Depuis cet été, avec les expli­ca­tions qui ont entouré la décou­verte du boson de Hig­gs, nous sommes famil­iarisés à l’idée que le poids, c’est du mou­ve­ment. Ce que les physi­ciens décou­vrent dans leurs accéléra­teurs de par­tic­ules, le poète l’éprou­ve dans l’acte de dire.

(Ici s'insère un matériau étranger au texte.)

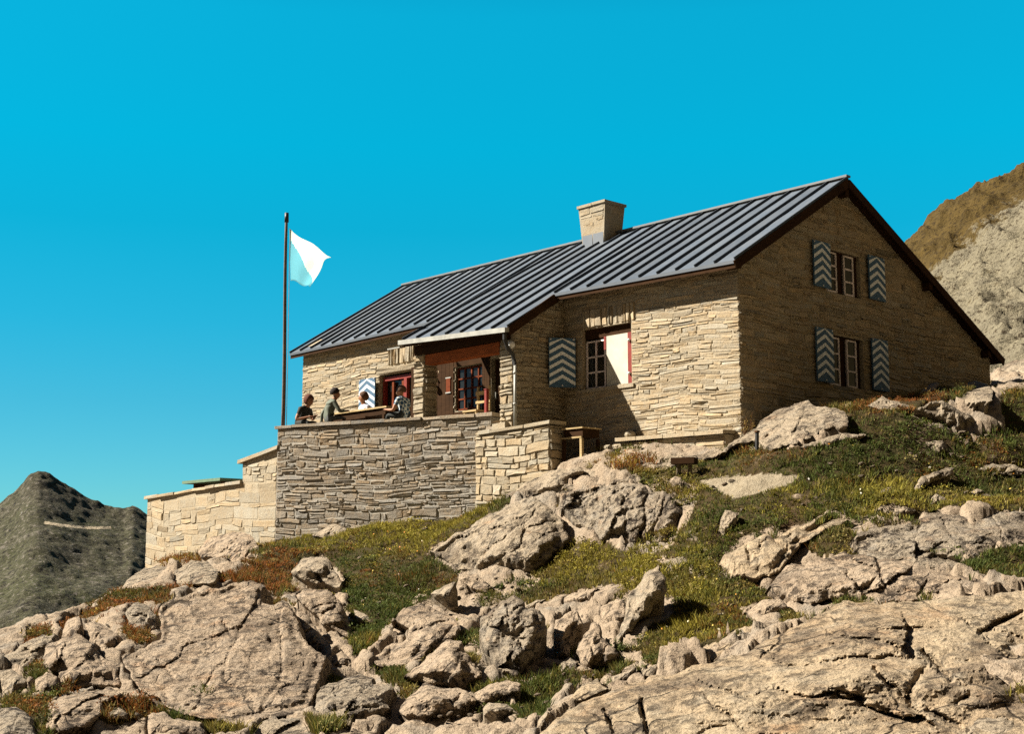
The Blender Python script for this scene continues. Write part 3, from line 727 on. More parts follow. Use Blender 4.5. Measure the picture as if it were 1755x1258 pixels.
# chimney: flared stone stack on metal cladding
mb = MB()
def chim(s, t, face, n):   # s 0..1 along the face, t height
    k = np.maximum(np.asarray(t) - 8.85, 0) / .75; fl = .135 * k
    u0, u1, v0, v1 = 6.94 - fl, 7.66 + fl, 3.34 - fl * .5, 3.96 + fl * .7
    s = np.asarray(s); n = np.asarray(n)
    if face == 0: return hw(lerp(u0, u1, s), v0 - n, t)
    if face == 1: return hw(u0 - n, lerp(v0, v1, s), t)
    if face == 2: return hw(u1 + n, lerp(v0, v1, s), t)
    return hw(lerp(u0, u1, s), v1 + n, t)
for fi in range(4):
    mb.raw(np.concatenate([chim([0, 1], [8.2, 8.2], fi, 0), chim([1, 0], [9.54, 9.54], fi, 0)]), [(0, 1, 2, 3)])
    stone_face(mb, lambda s, t, n, fi=fi: chim(s, t, fi, n), 8.88, 9.5, lambda a, b: [(0, 1)], 41 + fi, rh=(.08, .2), ln=(.3, .9), gap=.01, relief=(.006, .03), wav=.004)
mb.raw(np.concatenate([chim([0, 1], [9.5, 9.5], 0, 0), chim([1, 0], [9.5, 9.5], 3, 0)]), [(0, 1, 2, 3)], tint=(.3, .3, .3))
ch = mb.build('chimney', M['stone'], rf)
mb = MB()
for fi in range(4):
    for a, b in ((-.02, .49), (.52, 1.02)):
        V = np.concatenate([chim([a, b], [8.2, 8.2], fi, .025), chim([b, a], [8.86, 8.86], fi, .025), chim([a, b], [8.2, 8.2], fi, .0), chim([b, a], [8.86, 8.86], fi, .0)])
        mb.hexa(V, tint=(1.2, 1.15, 1.1))
mb.build('chimney_cladding', M['roof'], hut).parent = hut
mb = MB(); mb.box(6.79, 7.27, 3.24, 4.09, 9.52, 9.59); mb.box(7.29, 7.81, 3.24, 4.09, 9.51, 9.585); mb.build('chimney_cap', M['stone'], hut)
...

Par­lant de l’écri­t­ure comme d’un « instru­ment »{3}, François Lal­li­er ne s’est jamais sen­ti à l’aise face au resser­re­ment dans l’orbe lin­guis­tique d’une cer­taine poésie des années 1970, laque­lle can­ton­nait les poètes à des prob­lèmes de poètes (et ce au détri­ment de l’ap­pré­ci­a­tion de la réal­ité physique, lais­sée pour le coup aux seuls sci­en­tifiques). Ce serait vrai­ment dom­mage de lim­iter au genre amoureux cette phrase du poème « Rue d’Alésia » : pour que s’ac­com­plisse (…) la ren­con­tre des corps en leur vraie matière. Il sem­blerait, avec Les arché­types, que le boule­verse­ment de la sen­sa­tion et de l’ap­pré­ci­a­tion de ce que l’on n’ose plus appel­er « la Nature »,  dont la physique quan­tique est un des prin­ci­paux vecteurs, ait enfin trou­vé un pro­longe­ment littéraire.

 

Notes :

{1}, {2} et {3}  Le retourne­ment de la mémoire, entre­tien avec Patrick Née, Europe, novem­bre-décem­bre 2012.